The movie JR DOESN’T GO TO STARKVILLE is what he’s referring to. It’s a very tragic show. Very sad. But the star, JR, does go on to win a NC for another team and has a successful career.
Seriously, that’s great about the kid and I hope he does come to MSU, but even Ole Miss has seen this movie before. Happens all the time.
It happens, but recruiting tends to be different for children of retired multimillionaire professional athletes.
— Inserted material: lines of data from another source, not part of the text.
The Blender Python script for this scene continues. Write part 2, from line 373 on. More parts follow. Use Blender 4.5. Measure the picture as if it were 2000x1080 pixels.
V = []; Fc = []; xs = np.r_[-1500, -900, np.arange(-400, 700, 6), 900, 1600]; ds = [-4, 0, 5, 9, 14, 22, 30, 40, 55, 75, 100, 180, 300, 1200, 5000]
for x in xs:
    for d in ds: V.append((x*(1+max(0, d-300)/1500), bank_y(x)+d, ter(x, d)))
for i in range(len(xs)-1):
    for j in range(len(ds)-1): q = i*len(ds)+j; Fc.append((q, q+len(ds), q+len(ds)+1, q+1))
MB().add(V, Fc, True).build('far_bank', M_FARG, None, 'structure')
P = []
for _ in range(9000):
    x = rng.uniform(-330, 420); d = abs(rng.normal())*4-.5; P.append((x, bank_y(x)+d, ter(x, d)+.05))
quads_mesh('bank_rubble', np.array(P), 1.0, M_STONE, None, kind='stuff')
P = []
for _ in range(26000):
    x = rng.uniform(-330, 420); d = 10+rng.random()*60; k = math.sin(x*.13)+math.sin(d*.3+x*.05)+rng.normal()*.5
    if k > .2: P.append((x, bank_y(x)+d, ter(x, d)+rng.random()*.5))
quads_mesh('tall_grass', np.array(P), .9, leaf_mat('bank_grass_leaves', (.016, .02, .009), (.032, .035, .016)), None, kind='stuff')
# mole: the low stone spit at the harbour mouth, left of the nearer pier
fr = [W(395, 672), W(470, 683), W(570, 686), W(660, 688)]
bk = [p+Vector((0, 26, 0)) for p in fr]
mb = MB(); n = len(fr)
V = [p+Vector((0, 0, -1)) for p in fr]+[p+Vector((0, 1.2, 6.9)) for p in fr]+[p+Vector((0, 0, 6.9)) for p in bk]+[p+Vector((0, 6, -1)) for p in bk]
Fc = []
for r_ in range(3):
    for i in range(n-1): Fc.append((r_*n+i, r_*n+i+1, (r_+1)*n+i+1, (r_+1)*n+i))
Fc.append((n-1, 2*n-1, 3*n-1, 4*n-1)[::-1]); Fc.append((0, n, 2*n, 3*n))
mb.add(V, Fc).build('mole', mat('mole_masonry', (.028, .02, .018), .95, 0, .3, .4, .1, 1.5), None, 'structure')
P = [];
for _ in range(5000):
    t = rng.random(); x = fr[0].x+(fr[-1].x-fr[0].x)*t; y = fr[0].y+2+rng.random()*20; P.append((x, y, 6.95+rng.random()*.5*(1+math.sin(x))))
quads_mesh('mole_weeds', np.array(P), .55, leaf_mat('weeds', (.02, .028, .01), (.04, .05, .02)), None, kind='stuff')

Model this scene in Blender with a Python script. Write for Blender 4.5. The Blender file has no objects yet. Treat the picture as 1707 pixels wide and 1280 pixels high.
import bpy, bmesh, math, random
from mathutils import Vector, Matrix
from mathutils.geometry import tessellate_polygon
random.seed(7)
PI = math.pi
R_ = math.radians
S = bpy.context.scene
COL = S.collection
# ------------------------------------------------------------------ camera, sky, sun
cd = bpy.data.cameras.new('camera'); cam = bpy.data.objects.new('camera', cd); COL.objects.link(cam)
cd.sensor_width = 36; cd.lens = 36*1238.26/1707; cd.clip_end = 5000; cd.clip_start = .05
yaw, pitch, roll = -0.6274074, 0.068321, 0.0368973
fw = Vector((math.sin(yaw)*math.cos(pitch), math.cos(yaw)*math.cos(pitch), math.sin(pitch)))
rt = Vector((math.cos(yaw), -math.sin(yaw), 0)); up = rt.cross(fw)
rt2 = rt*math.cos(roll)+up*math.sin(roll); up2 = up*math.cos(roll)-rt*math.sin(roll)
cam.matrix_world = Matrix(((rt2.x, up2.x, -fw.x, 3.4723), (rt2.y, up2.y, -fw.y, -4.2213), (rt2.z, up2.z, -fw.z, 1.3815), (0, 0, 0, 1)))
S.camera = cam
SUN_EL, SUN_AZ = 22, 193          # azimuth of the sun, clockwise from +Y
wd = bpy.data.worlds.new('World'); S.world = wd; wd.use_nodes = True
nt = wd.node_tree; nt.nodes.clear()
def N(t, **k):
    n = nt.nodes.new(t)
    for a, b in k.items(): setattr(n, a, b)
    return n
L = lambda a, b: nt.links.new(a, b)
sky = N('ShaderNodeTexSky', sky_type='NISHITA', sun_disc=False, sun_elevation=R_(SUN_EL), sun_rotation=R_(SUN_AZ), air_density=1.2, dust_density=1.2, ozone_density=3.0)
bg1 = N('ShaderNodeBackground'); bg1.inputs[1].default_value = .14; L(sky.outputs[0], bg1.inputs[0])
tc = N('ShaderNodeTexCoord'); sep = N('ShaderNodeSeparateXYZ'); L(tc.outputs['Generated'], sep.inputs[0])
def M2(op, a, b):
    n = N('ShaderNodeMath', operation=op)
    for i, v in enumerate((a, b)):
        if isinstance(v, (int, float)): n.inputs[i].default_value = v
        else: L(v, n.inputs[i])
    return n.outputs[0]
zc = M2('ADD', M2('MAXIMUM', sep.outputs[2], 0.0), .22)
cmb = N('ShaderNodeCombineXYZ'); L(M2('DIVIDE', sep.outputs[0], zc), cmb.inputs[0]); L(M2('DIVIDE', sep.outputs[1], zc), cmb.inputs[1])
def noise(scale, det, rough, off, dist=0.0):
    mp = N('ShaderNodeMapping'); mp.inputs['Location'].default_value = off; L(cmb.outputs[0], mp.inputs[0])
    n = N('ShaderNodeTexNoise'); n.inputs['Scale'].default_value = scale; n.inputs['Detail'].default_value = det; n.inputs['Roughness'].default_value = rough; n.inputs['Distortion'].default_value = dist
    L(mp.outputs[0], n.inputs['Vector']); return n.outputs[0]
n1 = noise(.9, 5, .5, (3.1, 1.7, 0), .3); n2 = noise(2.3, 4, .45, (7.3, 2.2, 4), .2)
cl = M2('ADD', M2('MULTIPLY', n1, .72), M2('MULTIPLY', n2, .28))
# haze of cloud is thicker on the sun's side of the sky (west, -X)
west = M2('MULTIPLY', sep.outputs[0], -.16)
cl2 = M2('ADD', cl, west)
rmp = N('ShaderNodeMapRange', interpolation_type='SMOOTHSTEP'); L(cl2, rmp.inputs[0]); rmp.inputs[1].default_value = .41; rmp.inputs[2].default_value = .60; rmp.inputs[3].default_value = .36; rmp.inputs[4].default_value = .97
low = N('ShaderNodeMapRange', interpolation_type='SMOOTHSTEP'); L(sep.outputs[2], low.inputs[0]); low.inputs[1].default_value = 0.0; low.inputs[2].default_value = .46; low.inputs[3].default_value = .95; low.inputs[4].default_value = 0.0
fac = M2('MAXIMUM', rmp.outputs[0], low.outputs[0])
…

Not sure if that means we will have a better or worse chance of landing him (obviously didn't help with his older sister but I don't think our volleyball team had shown that they had a good coach at the time she committed elsewhere?), but I don't think anybody is going to have to be dealing with a handler or that NIL will be as important as making sure he's somewhere that will help him get better and provide a good environment generally.
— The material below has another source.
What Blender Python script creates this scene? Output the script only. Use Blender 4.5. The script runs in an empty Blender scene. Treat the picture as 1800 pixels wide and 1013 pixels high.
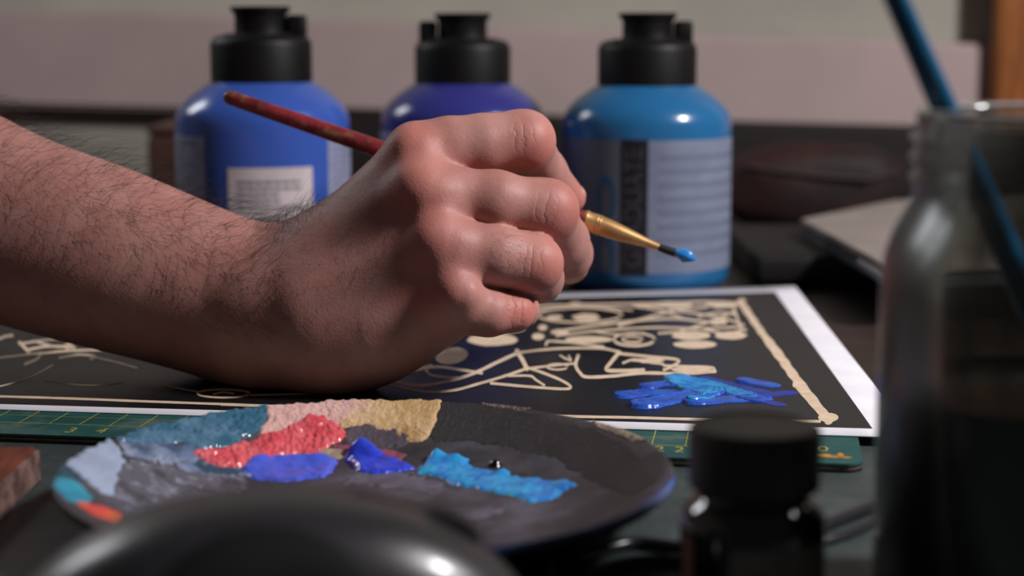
import bpy, bmesh, math, random
import numpy as np
from mathutils import Vector, Matrix, noise as mnoise

random.seed(7); rng = np.random.default_rng(7)
C = bpy.context.scene.collection
sc = bpy.context.scene

# ------------------------------------------------------------------ camera
FPX = 3050.0                                   # focal length in pixels of the 1800x1013 frame
PITCH = math.atan((506.5 - 40.0) / FPX)
CAMZ = 0.1395
cam = bpy.data.cameras.new('camera'); camo = bpy.data.objects.new('camera', cam); C.objects.link(camo)
cam.sensor_width = 36.0; cam.lens = FPX / 1800.0 * 36.0
cam.clip_start = 0.01; cam.clip_end = 20
camo.location = (0, 0, CAMZ); camo.rotation_euler = (math.pi / 2 - PITCH, 0, 0)
cam.dof.use_dof = True; cam.dof.focus_distance = 0.600; cam.dof.aperture_fstop = 7.5
sc.camera = camo

# ------------------------------------------------------------------ world, lamps, exposure
w = bpy.data.worlds.new('room_air'); sc.world = w; w.use_nodes = True
bg = w.node_tree.nodes['Background']; bg.inputs[0].default_value = (1.0, 0.94, 0.95, 1); bg.inputs[1].default_value = 0.035

def area(name, loc, target, size, power, col, sy=None):
    l = bpy.data.lights.new(name, 'AREA'); l.energy = power; l.color = col
    l.shape = 'RECTANGLE' if sy else 'DISK'; l.size = size
    if sy: l.size_y = sy
    o = bpy.data.objects.new(name, l); C.objects.link(o); o.location = loc
    o.rotation_euler = (Vector(target) - Vector(loc)).to_track_quat('-Z', 'Y').to_euler()
    return o
area('desk_lamp_light', (0.78, 0.38, 0.74), (0.0, 0.62, 0.0), 0.16, 15.0, (1.0, 0.955, 0.96))
area('window_light', (-0.85, 1.28, 0.62), (-0.05, 0.75, 0.05), 0.22, 2.6, (0.93, 0.95, 1.0), 0.34)

sc.view_settings.view_transform = 'Standard'; sc.view_settings.look = 'None'
sc.view_settings.exposure = 0.0; sc.view_settings.gamma = 1.0; sc.view_settings.use_curve_mapping = False
sc.cycles.use_denoising = True
sc.cycles.max_bounces = 10; sc.cycles.transmission_bounces = 10
sc.cycles.caustics_reflective = False; sc.cycles.caustics_refractive = False

# ------------------------------------------------------------------ geometry helpers
FW = np.array([0, math.cos(PITCH), -math.sin(PITCH)]); UP = np.array([0, math.sin(PITCH), math.cos(PITCH)])
RT = np.array([1.0, 0, 0]); CP = np.array([0, 0, CAMZ])

def P(px, py, d):
    """world point at camera depth d under a measured photo position"""
    return CP + d * FW + RT * d * (px - 900) / FPX + UP * d * (506.5 - py) / FPX
def G(px, py, z):
    """world point on the level plane z"""
    v = FW + RT * (px - 900) / FPX + UP * (506.5 - py) / FPX
    return CP + v * ((z - CAMZ) / v[2])
def PY(px, py, y):
    v = FW + RT * (px - 900) / FPX + UP * (506.5 - py) / FPX
    return CP + v * (y / v[1])

def link(name, me, mat=None, parent=None):
    o = bpy.data.objects.new(name, me); C.objects.link(o)
    if mat is not None and me is not None: me.materials.append(mat)
    if parent is not None: o.parent = parent
    return o
def tag(o, label=None, cat=None, group=None, kind=None):
    if label: o['label'] = label
    if cat: o['category'] = cat
    if group: o['group'] = group
    if kind: o['kind'] = kind
    return o
def empty(name, loc=(0, 0, 0), rotz=0):
    o = bpy.data.objects.new(name, None); C.objects.link(o); o.location = loc; o.rotation_euler = (0, 0, rotz)
    o.empty_display_size = 0.01
    return o
def mesh(name, v, f, smooth=True):
    me = bpy.data.meshes.new(name); me.from_pydata([tuple(map(float, p)) for p in v], [], [tuple(map(int, q)) for q in f])
    me.update()
    if smooth: me.polygons.foreach_set('use_smooth', [True] * len(me.polygons))
    return me
def quad_mesh(name, v, q):
    me = bpy.data.meshes.new(name); n = len(q)
    me.vertices.add(len(v)); me.vertices.foreach_set('co', np.asarray(v, np.float32).ravel())
    me.loops.add(n * 4); me.loops.foreach_set('vertex_index', np.asarray(q, np.int32).ravel())
    me.polygons.add(n); me.polygons.foreach_set('loop_start', np.arange(0, n * 4, 4, dtype=np.int32))
    me.polygons.foreach_set('use_smooth', np.ones(n, bool))
    me.update(calc_edges=True); me.validate()
    return me
def bm_mesh(name, bm, smooth=False):
    bmesh.ops.recalc_face_normals(bm, faces=bm.faces)
    me = bpy.data.meshes.new(name); bm.to_mesh(me); bm.free()
    if smooth: me.polygons.foreach_set('use_smooth', [True] * len(me.polygons))
    return me
def auto_smooth(me, deg=35):
    me.polygons.foreach_set('use_smooth', [True] * len(me.polygons))
    bm = bmesh.new(); bm.from_mesh(me)
    for e in bm.edges:
        if len(e.link_faces) == 2 and e.calc_face_angle(0) > math.radians(deg): e.smooth = False
    bm.to_mesh(me); bm.free()
    return me
def box_me(name, sx, sy, sz, bev=0.0, seg=3, loc=(0, 0, 0)):
    bm = bmesh.new(); bmesh.ops.create_cube(bm, size=1)
    bmesh.ops.scale(bm, vec=(sx, sy, sz), verts=bm.verts); bmesh.ops.translate(bm, vec=loc, verts=bm.verts)
    if bev: bmesh.ops.bevel(bm, geom=bm.edges[:], offset=bev, segments=seg, affect='EDGES', profile=0.5)
    return auto_smooth(bm_mesh(name, bm), 40)
def lathe(name, prof, n=64, deg=40, cx=0, cy=0):
    v = []; f = []
    m = len(prof)
    for (r, z) in prof:
        for k in range(n):
            a = 2 * math.pi * k / n; v.append((cx + r * math.cos(a), cy + r * math.sin(a), z))
    for i in range(m - 1):
        for k in range(n):
            f.append((i * n + k, i * n + (k + 1) % n, (i + 1) * n + (k + 1) % n, (i + 1) * n + k))
    bm = bmesh.new(); me = bpy.data.meshes.new(name); me.from_pydata(v, [], f); bm.from_mesh(me); bpy.data.meshes.remove(me)
    bmesh.ops.remove_doubles(bm, verts=bm.verts, dist=1e-6)
    return auto_smooth(bm_mesh(name, bm), deg)
def tube(name, pts, rad, n=12, cap=True):
    pts = [Vector(p) for p in pts]; m = len(pts)
    rads = rad if hasattr(rad, '__len__') else [rad] * m
    v = []; f = []; up = Vector((0.13, 0.2, 1)).normalized(); prev = None
    for i, p in enumerate(pts):
        t = (pts[min(i + 1, m - 1)] - pts[max(i - 1, 0)]).normalized()
        a = (up - t * up.dot(t)) if prev is None else (prev - t * prev.dot(t))
        a.normalize(); prev = a; b = t.cross(a)
        for k in range(n):
            th = 2 * math.pi * k / n; v.append(p + (a * math.cos(th) + b * math.sin(th)) * rads[i])
    for i in range(m - 1):
        for k in range(n):
            f.append((i * n + k, i * n + (k + 1) % n, (i + 1) * n + (k + 1) % n, (i + 1) * n + k))
    if cap:
        f.append(tuple(range(n))[::-1]); f.append(tuple((m - 1) * n + k for k in range(n)))
    return auto_smooth(mesh(name, v, f), 50)
def spline(pts, n=8):
    pts = [np.asarray(p, float) for p in pts]; out = []
    ext = [2 * pts[0] - pts[1]] + pts + [2 * pts[-1] - pts[-2]]
    for i in range(len(pts) - 1):
        p0, p1, p2, p3 = ext[i:i + 4]
        for k in range(n):
            t = k / n
            out.append(0.5 * (2 * p1 + (p2 - p0) * t + (2 * p0 - 5 * p1 + 4 * p2 - p3) * t * t + (3 * p1 - p0 - 3 * p2 + p3) * t ** 3))
    out.append(pts[-1]); return out
def poly_extrude(name, pts, z0, z1, bev=0):
    bm = bmesh.new(); f = bm.faces.new([bm.verts.new((p[0], p[1], z0)) for p in pts])
    r = bmesh.ops.extrude_face_region(bm, geom=[f])
    bmesh.ops.translate(bm, vec=(0, 0, z1 - z0), verts=[g for g in r['geom'] if isinstance(g, bmesh.types.BMVert)])
    if bev:
        bmesh.ops.recalc_face_normals(bm, faces=bm.faces)
        bmesh.ops.bevel(bm, geom=bm.edges[:], offset=bev, segments=2, affect='EDGES')
    return auto_smooth(bm_mesh(name, bm), 35)
def text_me(name, s, size, font_shear=0):
    cu = bpy.data.curves.new('tmp_text', 'FONT'); cu.body = s; cu.size = size; cu.align_x = 'CENTER'; cu.align_y = 'CENTER'
    ob = bpy.data.objects.new('tmp_text', cu); C.objects.link(ob)
    dg = bpy.context.evaluated_depsgraph_get()
    me = bpy.data.meshes.new_from_object(ob.evaluated_get(dg)); me.name = name
    C.objects.unlink(ob); bpy.data.objects.remove(ob); bpy.data.curves.remove(cu)
    return me

def fbm(x, y, seed=0, octs=4):
    """vectorised value noise, -1..1"""
    x = np.asarray(x, float); y = np.asarray(y, float); out = np.zeros_like(x); amp = 1; tot = 0
    for o in range(octs):
        xi = np.floor(x).astype(np.int64); yi = np.floor(y).astype(np.int64); fx = x - xi; fy = y - yi
        fx = fx * fx * (3 - 2 * fx); fy = fy * fy * (3 - 2 * fy)
        def h(a, b):
            n = (a * 374761393 + b * 668265263 + (seed + o) * 974634777) & 0xffffffff
            n = ((n ^ (n >> 13)) * 1274126177) & 0xffffffff
            return ((n ^ (n >> 16)) & 0xffff) / 32767.5 - 1
        out += amp * ((h(xi, yi) * (1 - fx) + h(xi + 1, yi) * fx) * (1 - fy) + (h(xi, yi + 1) * (1 - fx) + h(xi + 1, yi + 1) * fx) * fy)
        tot += amp; amp *= 0.5; x = x * 2.03 + 5.1; y = y * 2.03 + 1.7
    return out / tot

# ------------------------------------------------------------------ material helper
def srgb(r, g, b):
    f = lambda c: (c / 255 / 12.92) if c / 255 <= 0.04045 else ((c / 255 + 0.055) / 1.055) ** 2.4
    return (f(r), f(g), f(b), 1)
def mat(name, col, rough=0.5, col2=None, nscale=30, ndetail=6, lo=0.4, hi=0.6, bump=0, bscale=200, metal=0, coat=0,
        spec=0.5, trans=0, ior=1.45, stretch=None, sss=0, rough2=None, col3=None, n3=8):
    m = bpy.data.materials.new(name); m.use_nodes = True; nt = m.node_tree; N = nt.nodes; L = nt.links
    b = N['Principled BSDF']; b.inputs['Base Color'].default_value = col; b.inputs['Roughness'].default_value = rough
    b.inputs['Metallic'].default_value = metal; b.inputs['Coat Weight'].default_value = coat; b.inputs['Coat Roughness'].default_value = 0.08
    b.inputs['Specular IOR Level'].default_value = spec; b.inputs['Transmission Weight'].default_value = trans; b.inputs['IOR'].default_value = ior
    if sss:
        b.inputs['Subsurface Weight'].default_value = sss; b.inputs['Subsurface Radius'].default_value = (1, .35, .2); b.inputs['Subsurface Scale'].default_value = 0.004
    tc = N.new('ShaderNodeTexCoord'); mp = N.new('ShaderNodeMapping'); L.new(tc.outputs['Object'], mp.inputs['Vector'])
    if stretch: mp.inputs['Scale'].default_value = stretch
    def noise(scale, detail=6):
        n = N.new('ShaderNodeTexNoise'); n.inputs['Scale'].default_value = scale; n.inputs['Detail'].default_value = detail
        n.inputs['Roughness'].default_value = 0.62; L.new(mp.outputs[0], n.inputs['Vector']); return n
    def ramp(n, a, c):
        r = N.new('ShaderNodeMapRange'); r.inputs[1].default_value = a; r.inputs[2].default_value = c; L.new(n.outputs[0], r.inputs[0]); return r
    src = None
    if col2 is not None:
        r = ramp(noise(nscale, ndetail), lo, hi); mx = N.new('ShaderNodeMix'); mx.data_type = 'RGBA'
        mx.inputs[6].default_value = col; mx.inputs[7].default_value = col2; L.new(r.outputs[0], mx.inputs[0]); src = mx.outputs[2]
        if rough2 is not None:
            rr = N.new('ShaderNodeMapRange'); rr.inputs[3].default_value = rough; rr.inputs[4].default_value = rough2
            L.new(r.outputs[0], rr.inputs[0]); L.new(rr.outputs[0], b.inputs['Roughness'])
        if col3 is not None:
            r3 = ramp(noise(n3, 5), 0.52, 0.66); m3 = N.new('ShaderNodeMix'); m3.data_type = 'RGBA'
            L.new(src, m3.inputs[6]); m3.inputs[7].default_value = col3; L.new(r3.outputs[0], m3.inputs[0]); src = m3.outputs[2]
        L.new(src, b.inputs['Base Color'])
    if bump:
        bp = N.new('ShaderNodeBump'); bp.inputs['Strength'].default_value = bump; bp.inputs['Distance'].default_value = 0.001
        L.new(noise(bscale, 5).outputs[0], bp.inputs['Height']); L.new(bp.outputs[0], b.inputs['Normal'])
    return m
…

Not sure this is really relevant to anything, but have a family friend whose child played on a basketball team with him, I'm thinking probably two years ago. Not sure what kind of league, definitely not anything particularly competitive, but they said he was not just extremely nice and polite (which is not really surprising based on everything I've heard about how his Dad acts) but that he was obviously better than everybody else and instead of dominating just got everybody on his team involved and went out of his way to pass and make sure other people scored. Granted this was not competitive basketball and it's probably a little easier to keep a 5th or 6th grader in check when there aren't necessarily girls to impress and hormones to drive decisions and before he's had people telling him how good he is for several years, etc., but still thought it spoke well of the dampiers to have a child that young taking that approach to being a good teammate.